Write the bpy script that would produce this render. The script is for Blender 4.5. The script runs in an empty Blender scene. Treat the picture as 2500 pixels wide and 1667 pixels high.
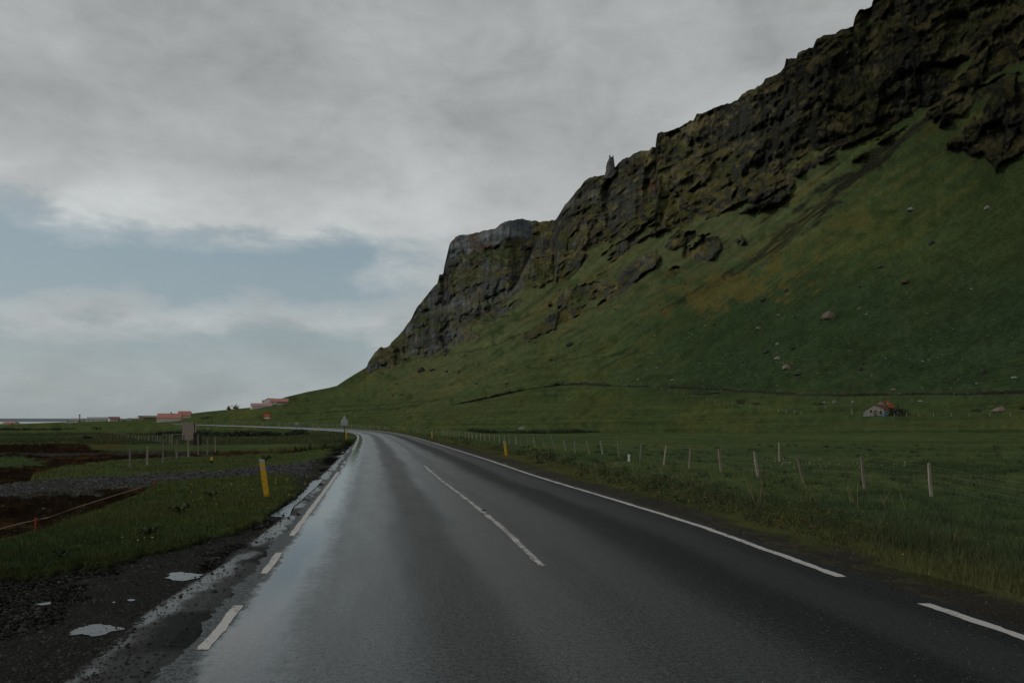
import bpy, math, random
import numpy as np
from mathutils import Vector, Matrix
random.seed(7); RNG = np.random.default_rng(11)
S = bpy.context.scene; COL = S.collection
R = math.radians
# ------------------------------------------------------------------ camera, sky, sun, exposure
F = 1944.4; HZ = 1021.0; CX = 1250.0; CH = 1.7        # focal length in photo pixels, horizon row, centre column, eye height
cam = bpy.data.objects.new('camera', bpy.data.cameras.new('camera')); COL.objects.link(cam)
cam.data.lens = 28; cam.data.sensor_width = 36; cam.data.shift_y = 0.075
cam.data.clip_start = 0.05; cam.data.clip_end = 60000
cam.location = (0, 0, CH); cam.rotation_euler = (R(90), 0, 0); S.camera = cam
SUN_EL, SUN_AZ = 40, -78                               # sun high on the left, behind cloud
sun = bpy.data.objects.new('sun', bpy.data.lights.new('sun', 'SUN')); COL.objects.link(sun)
sun.data.energy = 1.15; sun.data.angle = R(12); sun.data.color = (1, .95, .88)
sd = Vector((math.sin(R(SUN_AZ))*math.cos(R(SUN_EL)), math.cos(R(SUN_AZ))*math.cos(R(SUN_EL)), math.sin(R(SUN_EL))))
sun.rotation_euler = sd.to_track_quat('Z', 'Y').to_euler()
vs = S.view_settings; vs.view_transform = 'Standard'; vs.look = 'None'; vs.gamma = 1; vs.use_curve_mapping = False; vs.exposure = 0.0

class NT:
    def __init__(s, tree): s.t = tree; s.n = tree.nodes; s.l = tree.links
    def node(s, ty, **kw):
        n = s.n.new(ty)
        for k, v in kw.items(): setattr(n, k, v)
        return n
    def put(s, sock, v):
        if v is None: return
        if isinstance(v, bpy.types.NodeSocket): s.l.new(v, sock)
        elif isinstance(v, (tuple, list)):
            v = tuple(v)
            if sock.type == 'RGBA' and len(v) == 3: v = v + (1,)
            sock.default_value = v
        else: sock.default_value = v
    def math(s, op, a, b=None, c=None, clamp=False):
        n = s.node('ShaderNodeMath', operation=op, use_clamp=clamp)
        for i, v in enumerate((a, b, c)): s.put(n.inputs[i], v)
        return n.outputs[0]
    def vmul(s, v, k):
        n = s.node('ShaderNodeVectorMath', operation='MULTIPLY'); s.put(n.inputs[0], v); s.put(n.inputs[1], k); return n.outputs[0]
    def noise(s, v, scale, detail=4, rough=.55, dist=0, col=False):
        n = s.node('ShaderNodeTexNoise'); s.put(n.inputs['Vector'], v)
        n.inputs['Scale'].default_value = scale; n.inputs['Detail'].default_value = detail
        n.inputs['Roughness'].default_value = rough; n.inputs['Distortion'].default_value = dist
        return n.outputs[1] if col else n.outputs[0]
    def voro(s, v, scale, feat='F1', out=0, rnd=1.0):
        n = s.node('ShaderNodeTexVoronoi', feature=feat); s.put(n.inputs['Vector'], v); n.inputs['Scale'].default_value = scale
        n.inputs['Randomness'].default_value = rnd
        return n.outputs[out]
    def ramp(s, f, stops, interp='LINEAR'):
        n = s.node('ShaderNodeValToRGB'); s.put(n.inputs[0], f); cr = n.color_ramp; cr.interpolation = interp
        while len(cr.elements) < len(stops): cr.elements.new(.5)
        for e, (p, c) in zip(cr.elements, stops):
            e.position = p; e.color = (c, c, c, 1) if not isinstance(c, tuple) else tuple(c) + (1,)
        return n.outputs[0]
    def rng(s, f, a, b, c=0., d=1., sm=True):
        n = s.node('ShaderNodeMapRange'); n.interpolation_type = 'SMOOTHSTEP' if sm else 'LINEAR'
        for i, v in enumerate((f, a, b, c, d)): s.put(n.inputs[i], v)
        return n.outputs[0]
    def mix(s, f, a, b, mode='MIX'):
        n = s.node('ShaderNodeMix', data_type='RGBA', blend_type=mode); s.put(n.inputs[0], f); s.put(n.inputs[6], a); s.put(n.inputs[7], b)
        return n.outputs[2]
    def comb(s, x, y, z):
        n = s.node('ShaderNodeCombineXYZ'); s.put(n.inputs[0], x); s.put(n.inputs[1], y); s.put(n.inputs[2], z); return n.outputs[0]
    def sep(s, v):
        n = s.node('ShaderNodeSeparateXYZ'); s.put(n.inputs[0], v); return n.outputs
    def attr(s, name, fac=False):
        n = s.node('ShaderNodeAttribute', attribute_name=name); return n.outputs['Fac'] if fac else n.outputs['Color']
    def bump(s, h, strength=.5, dist=.02, normal=None):
        n = s.node('ShaderNodeBump'); s.put(n.inputs['Height'], h); s.put(n.inputs['Strength'], strength); s.put(n.inputs['Distance'], dist)
        if normal is not None: s.l.new(normal, n.inputs['Normal'])
        return n.outputs[0]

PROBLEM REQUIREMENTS
Could you repeat all of the material exactly? Pictures should not be copied.

RESULT OF THE EXERCISE
Write the bpy script that would produce this render. The script is for Blender 4.5. The script runs in an empty Blender scene. Treat the picture as 2500 pixels wide and 1667 pixels high.
import bpy, math, random
import numpy as np
from mathutils import Vector, Matrix
random.seed(7); RNG = np.random.default_rng(11)
S = bpy.context.scene; COL = S.collection
R = math.radians
# ------------------------------------------------------------------ camera, sky, sun, exposure
F = 1944.4; HZ = 1021.0; CX = 1250.0; CH = 1.7        # focal length in photo pixels, horizon row, centre column, eye height
cam = bpy.data.objects.new('camera', bpy.data.cameras.new('camera')); COL.objects.link(cam)
cam.data.lens = 28; cam.data.sensor_width = 36; cam.data.shift_y = 0.075
cam.data.clip_start = 0.05; cam.data.clip_end = 60000
cam.location = (0, 0, CH); cam.rotation_euler = (R(90), 0, 0); S.camera = cam
SUN_EL, SUN_AZ = 40, -78                               # sun high on the left, behind cloud
sun = bpy.data.objects.new('sun', bpy.data.lights.new('sun', 'SUN')); COL.objects.link(sun)
sun.data.energy = 1.15; sun.data.angle = R(12); sun.data.color = (1, .95, .88)
sd = Vector((math.sin(R(SUN_AZ))*math.cos(R(SUN_EL)), math.cos(R(SUN_AZ))*math.cos(R(SUN_EL)), math.sin(R(SUN_EL))))
sun.rotation_euler = sd.to_track_quat('Z', 'Y').to_euler()
vs = S.view_settings; vs.view_transform = 'Standard'; vs.look = 'None'; vs.gamma = 1; vs.use_curve_mapping = False; vs.exposure = 0.0

class NT:
    def __init__(s, tree): s.t = tree; s.n = tree.nodes; s.l = tree.links
    def node(s, ty, **kw):
        n = s.n.new(ty)
        for k, v in kw.items(): setattr(n, k, v)
        return n
    def put(s, sock, v):
        if v is None: return
        if isinstance(v, bpy.types.NodeSocket): s.l.new(v, sock)
        elif isinstance(v, (tuple, list)):
            v = tuple(v)
            if sock.type == 'RGBA' and len(v) == 3: v = v + (1,)
            sock.default_value = v
        else: sock.default_value = v
    def math(s, op, a, b=None, c=None, clamp=False):
        n = s.node('ShaderNodeMath', operation=op, use_clamp=clamp)
        for i, v in enumerate((a, b, c)): s.put(n.inputs[i], v)
        return n.outputs[0]
    def vmul(s, v, k):
        n = s.node('ShaderNodeVectorMath', operation='MULTIPLY'); s.put(n.inputs[0], v); s.put(n.inputs[1], k); return n.outputs[0]
    def noise(s, v, scale, detail=4, rough=.55, dist=0, col=False):
        n = s.node('ShaderNodeTexNoise'); s.put(n.inputs['Vector'], v)
        n.inputs['Scale'].default_value = scale; n.inputs['Detail'].default_value = detail
        n.inputs['Roughness'].default_value = rough; n.inputs['Distortion'].default_value = dist
        return n.outputs[1] if col else n.outputs[0]
    def voro(s, v, scale, feat='F1', out=0, rnd=1.0):
        n = s.node('ShaderNodeTexVoronoi', feature=feat); s.put(n.inputs['Vector'], v); n.inputs['Scale'].default_value = scale
        n.inputs['Randomness'].default_value = rnd
        return n.outputs[out]
    def ramp(s, f, stops, interp='LINEAR'):
        n = s.node('ShaderNodeValToRGB'); s.put(n.inputs[0], f); cr = n.color_ramp; cr.interpolation = interp
        while len(cr.elements) < len(stops): cr.elements.new(.5)
        for e, (p, c) in zip(cr.elements, stops):
            e.position = p; e.color = (c, c, c, 1) if not isinstance(c, tuple) else tuple(c) + (1,)
        return n.outputs[0]
    def rng(s, f, a, b, c=0., d=1., sm=True):
        n = s.node('ShaderNodeMapRange'); n.interpolation_type = 'SMOOTHSTEP' if sm else 'LINEAR'
        for i, v in enumerate((f, a, b, c, d)): s.put(n.inputs[i], v)
        return n.outputs[0]
    def mix(s, f, a, b, mode='MIX'):
        n = s.node('ShaderNodeMix', data_type='RGBA', blend_type=mode); s.put(n.inputs[0], f); s.put(n.inputs[6], a); s.put(n.inputs[7], b)
        return n.outputs[2]
    def comb(s, x, y, z):
        n = s.node('ShaderNodeCombineXYZ'); s.put(n.inputs[0], x); s.put(n.inputs[1], y); s.put(n.inputs[2], z); return n.outputs[0]
    def sep(s, v):
        n = s.node('ShaderNodeSeparateXYZ'); s.put(n.inputs[0], v); return n.outputs
    def attr(s, name, fac=False):
        n = s.node('ShaderNodeAttribute', attribute_name=name); return n.outputs['Fac'] if fac else n.outputs['Color']
    def bump(s, h, strength=.5, dist=.02, normal=None):
        n = s.node('ShaderNodeBump'); s.put(n.inputs['Height'], h); s.put(n.inputs['Strength'], strength); s.put(n.inputs['Distance'], dist)
        if normal is not None: s.l.new(normal, n.inputs['Normal'])
        return n.outputs[0]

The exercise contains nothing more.